**JOB:** Give only the number of lines in the data that contain the word "Continue".

**MATERIAL FOR THE TASK:**

● ● ● ●

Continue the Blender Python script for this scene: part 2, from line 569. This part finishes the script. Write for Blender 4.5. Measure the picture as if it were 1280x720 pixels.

● ● ● ●

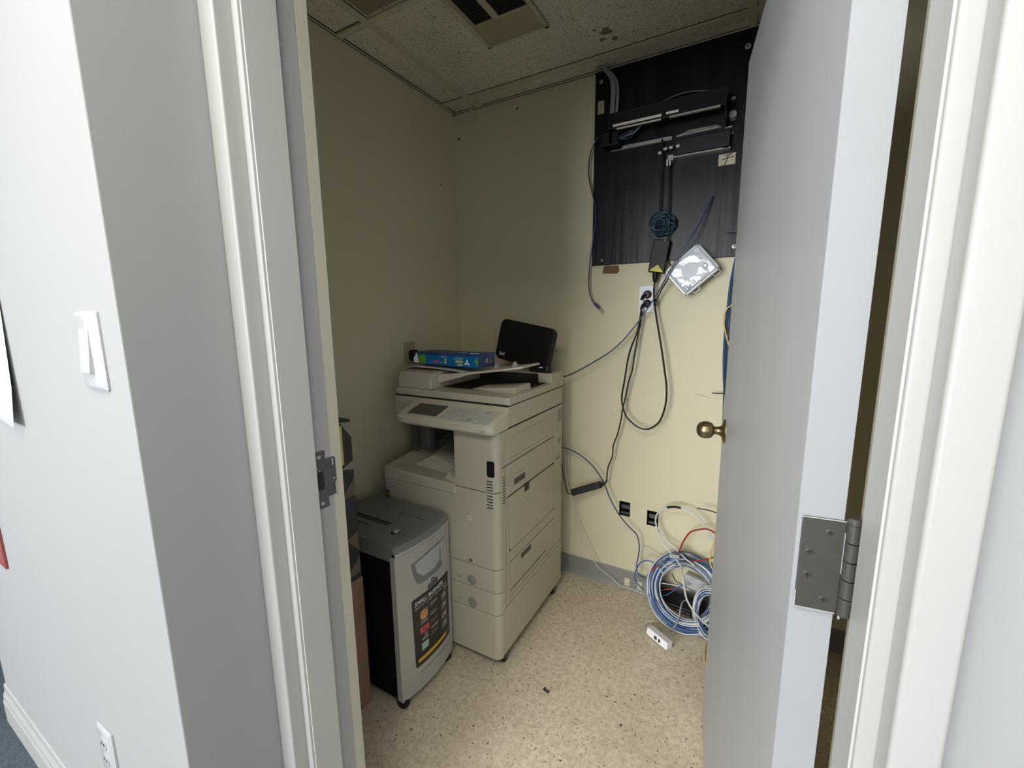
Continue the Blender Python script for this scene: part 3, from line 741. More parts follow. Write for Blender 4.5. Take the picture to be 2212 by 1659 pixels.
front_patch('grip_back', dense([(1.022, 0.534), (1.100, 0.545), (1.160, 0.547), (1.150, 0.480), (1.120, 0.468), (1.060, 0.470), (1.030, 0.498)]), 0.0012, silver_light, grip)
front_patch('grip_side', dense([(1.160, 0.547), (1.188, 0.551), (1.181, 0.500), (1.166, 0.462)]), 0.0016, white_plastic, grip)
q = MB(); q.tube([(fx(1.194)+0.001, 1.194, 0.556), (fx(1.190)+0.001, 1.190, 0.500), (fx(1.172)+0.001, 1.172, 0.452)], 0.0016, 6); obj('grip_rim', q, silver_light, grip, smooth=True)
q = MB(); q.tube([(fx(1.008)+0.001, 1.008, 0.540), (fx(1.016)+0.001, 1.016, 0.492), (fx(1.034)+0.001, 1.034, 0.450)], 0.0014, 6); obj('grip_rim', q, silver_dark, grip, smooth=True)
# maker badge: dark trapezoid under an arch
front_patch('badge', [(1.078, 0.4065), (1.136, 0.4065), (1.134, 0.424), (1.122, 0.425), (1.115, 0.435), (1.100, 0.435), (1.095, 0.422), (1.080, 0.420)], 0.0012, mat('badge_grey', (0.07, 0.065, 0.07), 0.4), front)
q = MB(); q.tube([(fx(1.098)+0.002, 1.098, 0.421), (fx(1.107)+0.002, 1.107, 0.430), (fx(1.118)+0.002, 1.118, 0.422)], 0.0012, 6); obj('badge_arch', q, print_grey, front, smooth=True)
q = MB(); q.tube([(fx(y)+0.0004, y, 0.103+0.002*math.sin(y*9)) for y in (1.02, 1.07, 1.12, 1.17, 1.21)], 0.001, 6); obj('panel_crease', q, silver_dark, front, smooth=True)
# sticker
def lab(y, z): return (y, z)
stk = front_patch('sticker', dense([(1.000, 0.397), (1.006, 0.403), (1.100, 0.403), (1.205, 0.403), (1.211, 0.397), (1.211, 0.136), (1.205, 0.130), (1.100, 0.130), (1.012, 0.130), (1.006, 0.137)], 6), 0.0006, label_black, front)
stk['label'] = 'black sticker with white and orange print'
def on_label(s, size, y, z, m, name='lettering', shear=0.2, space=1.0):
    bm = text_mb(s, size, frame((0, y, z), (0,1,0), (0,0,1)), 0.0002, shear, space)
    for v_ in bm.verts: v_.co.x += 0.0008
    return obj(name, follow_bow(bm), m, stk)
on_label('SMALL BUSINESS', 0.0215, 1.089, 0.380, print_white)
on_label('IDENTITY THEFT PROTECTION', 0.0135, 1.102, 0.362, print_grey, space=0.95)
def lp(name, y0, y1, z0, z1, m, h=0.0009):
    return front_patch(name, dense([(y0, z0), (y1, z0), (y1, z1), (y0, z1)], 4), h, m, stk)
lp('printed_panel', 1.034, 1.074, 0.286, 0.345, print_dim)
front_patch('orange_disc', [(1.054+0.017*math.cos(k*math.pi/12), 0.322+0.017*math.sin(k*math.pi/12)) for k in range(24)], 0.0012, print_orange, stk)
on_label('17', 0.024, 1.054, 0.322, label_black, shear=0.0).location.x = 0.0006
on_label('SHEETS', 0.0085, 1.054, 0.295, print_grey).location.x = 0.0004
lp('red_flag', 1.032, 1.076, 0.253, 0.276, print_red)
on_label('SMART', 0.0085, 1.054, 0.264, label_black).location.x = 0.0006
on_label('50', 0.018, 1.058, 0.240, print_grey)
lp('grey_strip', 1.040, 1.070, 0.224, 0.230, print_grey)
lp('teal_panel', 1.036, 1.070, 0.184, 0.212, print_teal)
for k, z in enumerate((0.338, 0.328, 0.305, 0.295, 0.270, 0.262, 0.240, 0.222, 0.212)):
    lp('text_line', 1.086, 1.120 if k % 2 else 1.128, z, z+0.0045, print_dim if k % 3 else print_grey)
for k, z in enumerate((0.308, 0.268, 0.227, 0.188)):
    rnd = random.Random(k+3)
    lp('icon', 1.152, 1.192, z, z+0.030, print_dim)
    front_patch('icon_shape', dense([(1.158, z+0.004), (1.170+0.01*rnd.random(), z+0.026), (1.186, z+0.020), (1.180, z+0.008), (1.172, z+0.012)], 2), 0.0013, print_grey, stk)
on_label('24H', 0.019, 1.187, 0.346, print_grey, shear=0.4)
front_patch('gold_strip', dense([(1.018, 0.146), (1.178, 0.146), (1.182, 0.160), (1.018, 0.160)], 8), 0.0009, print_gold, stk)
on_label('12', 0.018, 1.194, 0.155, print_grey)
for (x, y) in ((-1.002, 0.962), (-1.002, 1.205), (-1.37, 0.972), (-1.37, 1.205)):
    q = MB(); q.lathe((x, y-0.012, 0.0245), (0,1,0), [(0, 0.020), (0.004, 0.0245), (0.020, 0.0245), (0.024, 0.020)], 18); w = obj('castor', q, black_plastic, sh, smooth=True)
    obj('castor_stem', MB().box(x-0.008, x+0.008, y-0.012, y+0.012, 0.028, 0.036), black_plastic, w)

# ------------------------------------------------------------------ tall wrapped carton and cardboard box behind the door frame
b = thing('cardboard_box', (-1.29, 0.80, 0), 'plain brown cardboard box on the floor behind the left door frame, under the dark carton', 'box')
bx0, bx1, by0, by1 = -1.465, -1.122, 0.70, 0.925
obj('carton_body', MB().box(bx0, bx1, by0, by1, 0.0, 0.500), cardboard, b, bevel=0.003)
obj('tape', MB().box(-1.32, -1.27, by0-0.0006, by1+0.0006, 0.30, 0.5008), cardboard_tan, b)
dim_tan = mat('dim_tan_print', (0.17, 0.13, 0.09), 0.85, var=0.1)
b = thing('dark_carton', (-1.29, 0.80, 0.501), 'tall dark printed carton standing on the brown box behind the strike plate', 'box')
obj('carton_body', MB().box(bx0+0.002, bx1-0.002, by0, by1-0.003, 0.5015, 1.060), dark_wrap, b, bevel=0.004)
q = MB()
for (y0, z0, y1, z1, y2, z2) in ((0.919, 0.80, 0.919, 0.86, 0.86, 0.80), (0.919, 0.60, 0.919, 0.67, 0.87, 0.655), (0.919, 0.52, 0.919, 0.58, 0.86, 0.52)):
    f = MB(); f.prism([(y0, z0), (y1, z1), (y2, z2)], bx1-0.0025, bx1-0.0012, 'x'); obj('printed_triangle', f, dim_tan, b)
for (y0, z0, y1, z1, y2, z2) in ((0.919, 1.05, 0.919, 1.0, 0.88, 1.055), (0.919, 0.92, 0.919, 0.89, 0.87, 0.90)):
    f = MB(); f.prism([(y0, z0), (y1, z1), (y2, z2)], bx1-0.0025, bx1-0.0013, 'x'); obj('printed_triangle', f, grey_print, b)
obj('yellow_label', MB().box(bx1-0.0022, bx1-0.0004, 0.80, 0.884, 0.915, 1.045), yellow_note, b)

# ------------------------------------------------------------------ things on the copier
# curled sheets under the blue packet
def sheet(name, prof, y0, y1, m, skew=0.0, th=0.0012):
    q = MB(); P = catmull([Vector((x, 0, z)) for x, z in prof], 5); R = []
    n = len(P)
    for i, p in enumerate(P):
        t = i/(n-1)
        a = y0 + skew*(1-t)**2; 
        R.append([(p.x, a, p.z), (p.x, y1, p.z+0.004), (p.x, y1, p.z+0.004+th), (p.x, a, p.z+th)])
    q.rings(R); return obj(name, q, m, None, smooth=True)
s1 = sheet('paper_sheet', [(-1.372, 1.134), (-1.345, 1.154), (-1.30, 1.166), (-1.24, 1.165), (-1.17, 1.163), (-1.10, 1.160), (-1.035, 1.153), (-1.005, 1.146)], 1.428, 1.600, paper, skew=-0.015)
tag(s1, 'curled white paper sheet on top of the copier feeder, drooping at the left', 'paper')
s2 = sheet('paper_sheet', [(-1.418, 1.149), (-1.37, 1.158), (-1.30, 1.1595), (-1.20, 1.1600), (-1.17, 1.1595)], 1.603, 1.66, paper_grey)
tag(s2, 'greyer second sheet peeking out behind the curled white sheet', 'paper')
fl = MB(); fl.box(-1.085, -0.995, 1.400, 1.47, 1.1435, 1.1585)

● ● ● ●

**SOLUTION:** 2